И будто бы очнувшись, Грибоедов схватился за карандаш и, не откладывая на завтра — тою же ночью сложил план будущей пьесы и даже сочинил несколько сцен для I-го акта. И действительно: к будущему уже (1822-му) году комедия была им закончена. Как и уговорились…

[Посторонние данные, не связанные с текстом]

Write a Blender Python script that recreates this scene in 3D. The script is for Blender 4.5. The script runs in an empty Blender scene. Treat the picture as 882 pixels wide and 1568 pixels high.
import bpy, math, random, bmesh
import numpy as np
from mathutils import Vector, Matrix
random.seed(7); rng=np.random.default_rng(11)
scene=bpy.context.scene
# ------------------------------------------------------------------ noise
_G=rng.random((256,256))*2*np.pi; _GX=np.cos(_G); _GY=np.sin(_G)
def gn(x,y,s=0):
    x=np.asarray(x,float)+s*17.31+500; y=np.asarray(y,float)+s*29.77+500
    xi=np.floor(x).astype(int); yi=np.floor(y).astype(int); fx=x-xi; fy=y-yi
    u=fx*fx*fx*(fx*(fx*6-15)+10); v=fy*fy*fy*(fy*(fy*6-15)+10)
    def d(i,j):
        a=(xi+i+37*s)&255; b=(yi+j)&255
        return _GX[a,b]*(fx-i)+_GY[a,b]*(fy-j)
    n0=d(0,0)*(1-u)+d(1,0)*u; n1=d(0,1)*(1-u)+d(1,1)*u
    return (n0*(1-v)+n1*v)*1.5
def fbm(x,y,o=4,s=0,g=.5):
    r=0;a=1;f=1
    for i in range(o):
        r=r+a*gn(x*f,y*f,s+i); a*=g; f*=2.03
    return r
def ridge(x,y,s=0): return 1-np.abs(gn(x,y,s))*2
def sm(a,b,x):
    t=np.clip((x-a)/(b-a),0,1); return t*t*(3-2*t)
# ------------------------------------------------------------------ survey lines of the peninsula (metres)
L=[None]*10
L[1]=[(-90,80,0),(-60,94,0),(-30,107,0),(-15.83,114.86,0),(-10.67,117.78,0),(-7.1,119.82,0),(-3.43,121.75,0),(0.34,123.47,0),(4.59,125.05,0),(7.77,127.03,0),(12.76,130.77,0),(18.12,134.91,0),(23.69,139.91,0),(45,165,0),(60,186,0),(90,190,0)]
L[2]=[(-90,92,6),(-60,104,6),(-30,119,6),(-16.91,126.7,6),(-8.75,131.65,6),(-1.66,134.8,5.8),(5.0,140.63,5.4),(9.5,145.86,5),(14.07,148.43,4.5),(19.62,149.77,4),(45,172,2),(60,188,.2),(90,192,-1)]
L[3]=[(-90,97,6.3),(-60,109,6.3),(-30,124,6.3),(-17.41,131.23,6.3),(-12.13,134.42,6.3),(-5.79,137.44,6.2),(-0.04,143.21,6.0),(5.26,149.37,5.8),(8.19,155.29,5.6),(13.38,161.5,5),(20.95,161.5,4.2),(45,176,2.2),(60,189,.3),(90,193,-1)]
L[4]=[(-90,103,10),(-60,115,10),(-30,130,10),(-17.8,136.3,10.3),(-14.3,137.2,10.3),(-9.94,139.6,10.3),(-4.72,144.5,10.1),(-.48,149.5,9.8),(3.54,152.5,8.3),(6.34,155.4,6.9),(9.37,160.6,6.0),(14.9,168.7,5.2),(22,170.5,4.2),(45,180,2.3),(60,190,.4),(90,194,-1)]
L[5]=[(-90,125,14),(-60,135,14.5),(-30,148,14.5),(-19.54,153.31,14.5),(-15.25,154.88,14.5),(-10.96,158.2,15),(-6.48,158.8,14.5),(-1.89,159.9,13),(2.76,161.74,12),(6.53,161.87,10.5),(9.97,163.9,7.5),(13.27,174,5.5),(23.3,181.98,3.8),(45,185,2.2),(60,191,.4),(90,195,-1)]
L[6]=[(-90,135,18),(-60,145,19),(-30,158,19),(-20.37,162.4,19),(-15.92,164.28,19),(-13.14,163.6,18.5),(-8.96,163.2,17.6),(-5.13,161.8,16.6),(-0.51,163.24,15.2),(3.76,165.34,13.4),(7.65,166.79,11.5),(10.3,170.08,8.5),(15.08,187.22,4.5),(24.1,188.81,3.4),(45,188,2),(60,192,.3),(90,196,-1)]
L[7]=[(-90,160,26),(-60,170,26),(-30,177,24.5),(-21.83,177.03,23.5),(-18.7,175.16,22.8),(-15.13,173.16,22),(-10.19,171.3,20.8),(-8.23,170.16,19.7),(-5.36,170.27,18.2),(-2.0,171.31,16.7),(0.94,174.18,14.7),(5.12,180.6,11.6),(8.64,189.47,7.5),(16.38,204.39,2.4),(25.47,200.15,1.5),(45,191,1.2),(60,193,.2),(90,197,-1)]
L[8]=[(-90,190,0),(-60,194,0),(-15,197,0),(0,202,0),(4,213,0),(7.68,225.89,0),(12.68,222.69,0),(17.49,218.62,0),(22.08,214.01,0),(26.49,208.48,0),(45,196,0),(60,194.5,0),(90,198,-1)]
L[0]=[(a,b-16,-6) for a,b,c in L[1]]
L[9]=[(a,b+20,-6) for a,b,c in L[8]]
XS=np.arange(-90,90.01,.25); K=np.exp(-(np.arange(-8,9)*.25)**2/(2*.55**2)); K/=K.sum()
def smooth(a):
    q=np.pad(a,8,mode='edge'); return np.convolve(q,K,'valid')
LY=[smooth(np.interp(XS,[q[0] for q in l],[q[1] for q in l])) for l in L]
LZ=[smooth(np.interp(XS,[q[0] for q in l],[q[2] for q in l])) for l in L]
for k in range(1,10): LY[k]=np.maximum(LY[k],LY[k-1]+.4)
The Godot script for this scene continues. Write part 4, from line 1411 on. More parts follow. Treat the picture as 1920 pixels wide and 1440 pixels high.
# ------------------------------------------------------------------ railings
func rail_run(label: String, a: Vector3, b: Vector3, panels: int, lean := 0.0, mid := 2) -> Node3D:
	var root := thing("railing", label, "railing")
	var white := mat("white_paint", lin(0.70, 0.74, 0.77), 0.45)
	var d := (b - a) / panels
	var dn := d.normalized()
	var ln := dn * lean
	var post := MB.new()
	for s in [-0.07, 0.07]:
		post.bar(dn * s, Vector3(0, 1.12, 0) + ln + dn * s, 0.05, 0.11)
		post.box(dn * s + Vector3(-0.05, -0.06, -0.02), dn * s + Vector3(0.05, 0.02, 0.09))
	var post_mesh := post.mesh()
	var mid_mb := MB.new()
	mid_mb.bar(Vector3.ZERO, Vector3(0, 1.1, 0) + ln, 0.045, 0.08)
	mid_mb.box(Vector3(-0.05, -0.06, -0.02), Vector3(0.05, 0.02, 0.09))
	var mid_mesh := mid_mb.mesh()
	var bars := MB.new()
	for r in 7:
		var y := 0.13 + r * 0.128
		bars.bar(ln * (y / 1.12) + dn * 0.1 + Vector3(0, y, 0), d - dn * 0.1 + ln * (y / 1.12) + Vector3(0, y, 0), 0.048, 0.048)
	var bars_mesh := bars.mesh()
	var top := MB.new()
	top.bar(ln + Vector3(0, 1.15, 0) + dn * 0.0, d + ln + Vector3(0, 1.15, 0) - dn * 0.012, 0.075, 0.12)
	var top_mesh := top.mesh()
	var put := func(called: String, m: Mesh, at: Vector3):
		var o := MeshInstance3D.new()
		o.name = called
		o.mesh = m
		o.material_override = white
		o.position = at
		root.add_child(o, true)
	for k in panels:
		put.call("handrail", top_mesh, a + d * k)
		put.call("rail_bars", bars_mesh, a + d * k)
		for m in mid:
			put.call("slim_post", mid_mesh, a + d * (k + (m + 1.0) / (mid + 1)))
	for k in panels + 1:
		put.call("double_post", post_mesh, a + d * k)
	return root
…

По другим же, кажущимся нам более достоверными сведениям, с «Горем» всё обстояло несколько иначе. Замысел пиесы возник у автора еще в канун Отечественной, когда еще и не корнету даже Грибоедову было всего СЕМНАДЦАТЬ. Доподлинно известно, что план комедии и отдельные сцены наличествовали уже в 1816-м, тотчас после отставки с военной службы, а к 1819-му (ДО выезда на Восток по дипломатической линии) она была ВЧЕРНЕ готова, и отрывки уже читались друзьям. Другое дело, навалившиеся служебные обязанности не позволили автору заняться доведением «Горя» до ума аж до самого 1821-го, коим и датируется мемуаристами-фантазерами тот дивный сон. И не на будущий год, а только весной 1823-го привез Грибоедов в Москву два первых акта. И лишь к концу отпуска (и, соответственно, года) дописал остальные. И продолжал работать над комедией вплоть до осени 1824-го — пока не терял надежды напечатать поставить на сцене.
Что, между прочим, вынуждало его активнейшим образом искать консенсуса с цензурой. Другу Бегичеву он писал в те дни: «…представь себе, что я с лишком восемьдесят стихов, или, лучше сказать, рифм переменил, теперь гладко, как стекло. Кроме того, по дороге мне пришло в голову приделать новую развязку; я ее вставлю между сценою <…>; живая, быстрая вещь, стихи искрами посыпались».